もし、自分がプロレスラーと付き合ったり、結婚をした場合はどう思うだろうか???

ということだった(笑)

そんなほんわかムードの後に、寿一と秀生の能の稽古をしていた寿三郎が、能のうたいを忘れてしまう。

この時に寿三郎の口から出た言葉は、厳しい中にも悔しさが感じられる。

一度、能の世界から逃げ出した寿一に対して、一度逃げ出した奴は、何度も逃げ出すんだ。観山家は秀生に継がせるというのだ。

誰もが、耳を疑った瞬間だ。

でも、この後、この言葉が本心ではないことを感じさせるシーンが。隅田川で寿一の動画を見ている寿三郎の、温かい、優しい声だ。

介護の限界?寿一と寿三郎の別れに涙が止まらない、せつないラストシーン

2人の朝食シーンでかわされる会話が、介護をしている人には切なくも、覚悟を決めなければいけない。

そう感じるかもしれない。

朝食が終わった後に、出かけようという一言から、寿一の無念さを感じる決意を感じる。

向かう先は、ケアマネのスエヒロさんがいるグループホーム。

車いす生活の寿一が、寿三郎を自宅介護していくには、無理がある。

寿三郎の認知症が進むことも考えると・・・という、苦肉の決断だった。

グループホームに到着した2人の目には、うっすらと別れを惜しむ、別れたくないとさえ感じさせる涙が浮かんでいる。

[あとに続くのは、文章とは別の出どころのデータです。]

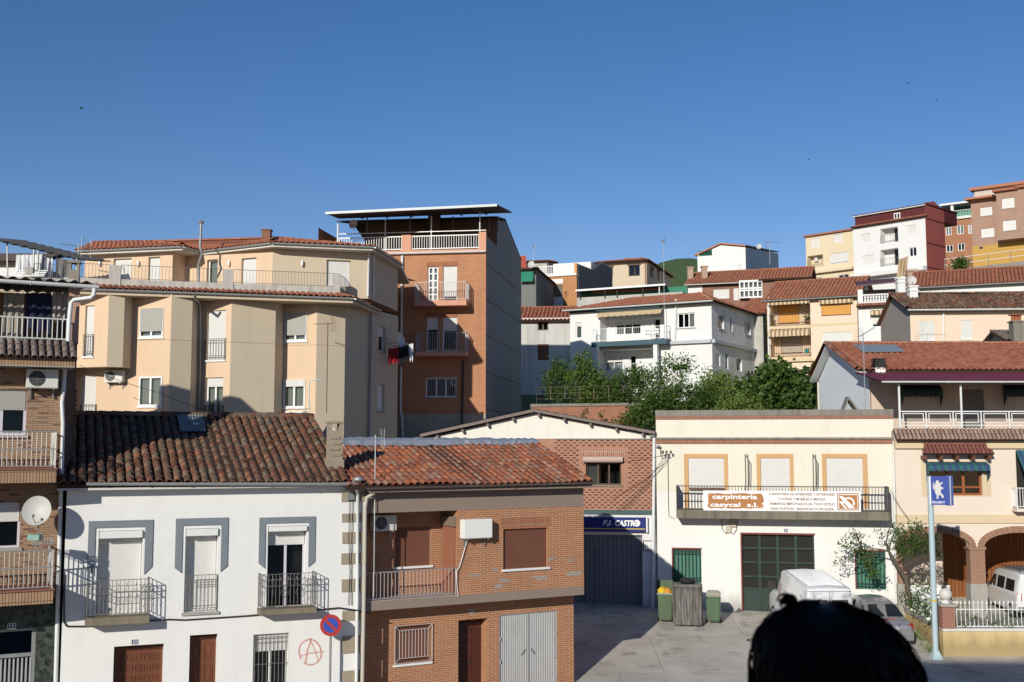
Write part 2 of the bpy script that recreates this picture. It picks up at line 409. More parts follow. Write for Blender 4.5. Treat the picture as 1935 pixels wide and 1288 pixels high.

ケアマネに連れていかれる寿三郎を、もう一度呼び戻す寿一は、寿三郎の持っていたエロいトランプを手渡す。

それから、2人はなかなか離れることができない。

だが、離れなければいけない。この辺りで、もう見ている側も目頭が熱くなってくる。

寿一の背中をずっと見守る寿三郎は、寿一に向かって”ブリザー”と拳を高く上げて叫ぶ。

寿一も拳をあげて応え、出口に向かう中で、寿三郎がずっと見ていることを背中で感じている。

この後の寿一の「もういいよ、いけよ」と言いながら涙を拭うシーンは、もう涙が止まらなくなってしまった。

金曜ドラマ『俺の家の話』|TBSテレビ
TBSテレビ 金曜ドラマ『俺の家の話』の公式サイトです。

親の介護は、いつか誰にでもやってくることだと思う。

だが、実際にその時になってみないと、わからないことの方が多いと思う。

そんな時の、1つのバイブルになるのが、今回の「俺の家の話」かもしれない。

終盤に入って、いろいろな家族の問題や、取り巻く人との関係などに変化が生じている。

できれば自宅介護をしたいと考える中で、現実的には無理なこともあって、決断をしなければいけないこともある。

もし、自分が寿一の立場だったら?と考えた人も多いかもしれませんね。